Também na competição, outro grande humanista, o francês Robert Guédiguian, voltou a falar de empatia e solidariedade em “Gloria Mundi”, sobre um presidiário que não consegue se adaptar à vida fora da prisão. 

Ele se reaproxima da filha, que enfrenta graves problemas financeiros —a moça acaba de ter um bebê, mas seu salário é baixo, e o marido desempregado tenta se virar como motorista de aplicativo.

Mas, desta vez, o diretor se atrapalha na confecção do roteiro, que tenta dar conta de situações demais, quando talvez fosse melhor escolher só uma.
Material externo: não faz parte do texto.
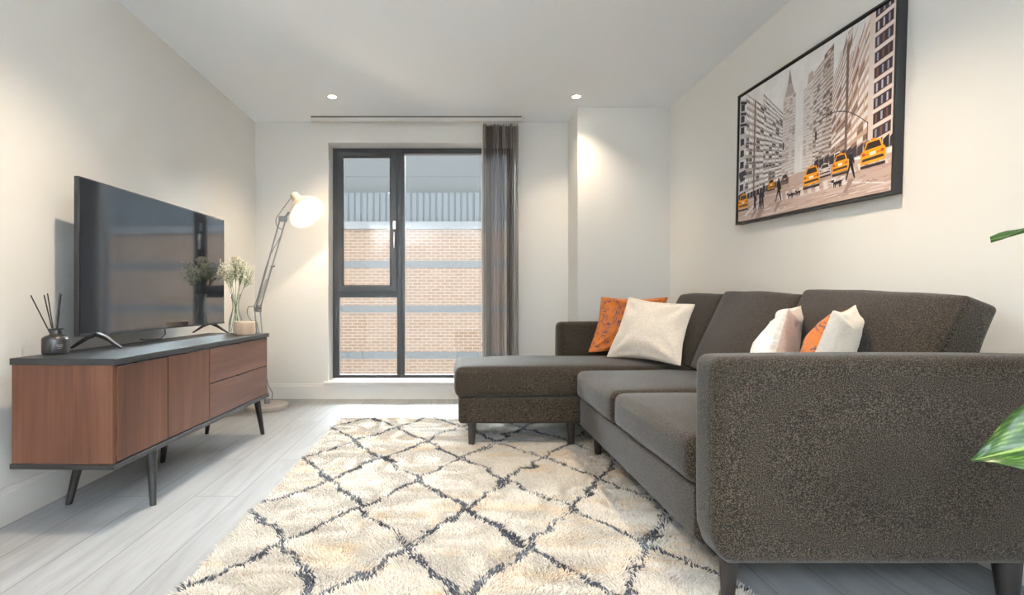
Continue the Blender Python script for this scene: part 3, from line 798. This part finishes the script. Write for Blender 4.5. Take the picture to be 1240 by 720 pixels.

Mas é um filme bonito, em que mais uma vez Guédiguian usa sua trupe de eficientes atores para denunciar os absurdos do mundo capitalista atual.
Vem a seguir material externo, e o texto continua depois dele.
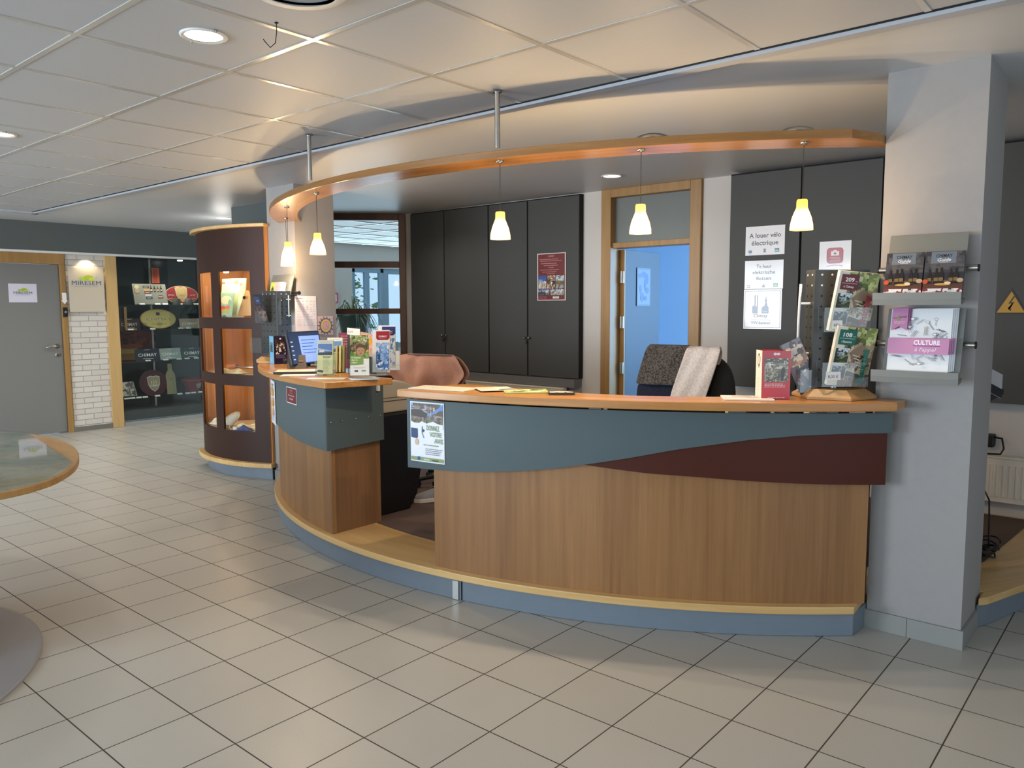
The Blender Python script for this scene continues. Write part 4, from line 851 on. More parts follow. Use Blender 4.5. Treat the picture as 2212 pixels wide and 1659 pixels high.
# left pillar rack with a stack of small pink and yellow cards
rack(-5.72, -5.42, 3.725, 1.735, 1.45, 'grey leaflet rack on the left pillar above the brochure column', 1.585)
s = Sheet(.17, .17, '#cfa9b2', t=.03, mat=PRM); s.Rr(-.085, -.085, -.022, .085, '#cdd15a'); s.E(-.053, .01, .018, .042, '#2c3a26', 16)
for q in (-.03, -.01, .01, .03): s.Rr(-.065, .008+q, -.041, .012+q, '#9fb060')
s.Grey(-.010, .05, .07, 8, .013, '#b98f9c', .002); s.Rr(-.01, -.080, .07, -.076, '#2e2a33')
s.put('card_stack', (-5.56, 3.598, 1.59), 0, 11, 'stack of yellow and pink cards in the left pillar rack', 'cards')

# ------------------------------------------------------------------ peg board columns with brochures
M_peg = pm('pegboard_dark', '#3a3b3a', .4)
def hexfoot(parent, x, y, r, rot, z=1.0595, h=.042):
    a = [rot+60*i for i in range(6)]; lo = [(x+r*math.cos(R_(t)), y+r*math.sin(R_(t))) for t in a]; hi = [(x+r*.74*math.cos(R_(t)), y+r*.74*math.sin(R_(t))) for t in a]
    b = MB(); v = [(*p, z) for p in lo]+[(*p, z+.012) for p in lo]+[(*p, z+h) for p in hi]
    f = [tuple(range(6))[::-1], tuple(range(12, 18))]+[(i, (i+1) % 6, 6+(i+1) % 6, 6+i) for i in range(6)]+[(6+i, 6+(i+1) % 6, 12+(i+1) % 6, 12+i) for i in range(6)]
    return b.face_set(v, f, W_hex).build('oak_foot', parent, bevel=.002)
G_acr = glass('acrylic', (.95, .97, .97), 1.0, .012)
def holder_obj(parent, T, w, h, d, name='acrylic_pocket'):
    """clear open pocket: front, floor and two cheeks"""
    b = MB(); t = .0025
    b.box(-w/2, -h/2, d, w/2, h/2, d+t, G_acr, None, T).box(-w/2, -h/2, 0, w/2, -h/2+t, d, G_acr, None, T).box(-w/2, -h/2, 0, -w/2+t, h/2, d, G_acr, None, T).box(w/2-t, -h/2, 0, w/2, h/2, d, G_acr, None, T)
    return b.build(name, parent)
def fr(loc, psi, lean=0, roll=0): return Matrix.Translation(loc) @ Matrix.Rotation(R_(psi), 4, 'Z') @ Matrix.Rotation(R_(90-lean), 4, 'X') @ Matrix.Rotation(R_(roll), 4, 'Z')
def column(x, y, psi, w, d, zb, zt, label, rot):
    t = thing('brochure_column', label, 'brochure stand', (x, y, 1.0595)); hexfoot(t, x, y, .178, rot)
    T = Matrix.Translation((x, y, 0)) @ Matrix.Rotation(R_(psi), 4, 'Z')
    MB().box(-w/2, -d/2, zb, w/2, d/2, zt, M_peg, None, T).build('pegboard', t, bevel=.002)
    MB().cyl((x, y, 1.09), (x, y, zb+.01), .02, M_chrome).build('swivel', t)
    b = MB()
    for face in (0, 1):
        ww = w if face == 0 else d
        n = int(ww/.045)
        for i in range(n):
            for j in range(int((zt-zb)/.046)):
                lx = (i-(n-1)/2)*.045; z = zt-.022-j*.046
                p = (lx, -d/2-.0004, z) if face == 0 else ((w/2+.0004) if psi < 20 else (-w/2-.0004), lx, z)
                q = Vector(p); e = Vector((0, -.0012, 0)) if face == 0 else Vector((.0012 if psi < 20 else -.0012, 0, 0))
                b.cyl(T @ q, T @ (q+e), .0045, M_white if j < 1 or (j < 2 and i < 1) else M_gap, 8)
    b.build('peg_holes', t); return t, T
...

No domínio da realidade virtual, o Brasil teve uma obra de destaque: “A Linha”, de Ricardo Laganaro. Um dos favoritos na categoria de experiência interativa, o filmete de 13 minutos propõe uma viagem pela São Paulo da década de 1940, em que a cidade —ainda meio urbana, meio rural— surge confeccionada numa espécie de maquete virtual. O público literalmente precisa dar uma mãozinha a um rapaz tímido a entregar flores à garota pela qual é apaixonado.

“Estar no Festival de Veneza comprova que [nós brasileiros] podemos ser protagonistas desse momento, dessa revolução, e contar a história do nosso jeito, com as nossas cores”, diz Laganaro, ressaltando a importância de o Brasil fazer parte deste instante de propulsão da realidade virtual.

Os vencedores do Festival de Veneza serão conhecidos na tarde deste sábado (7).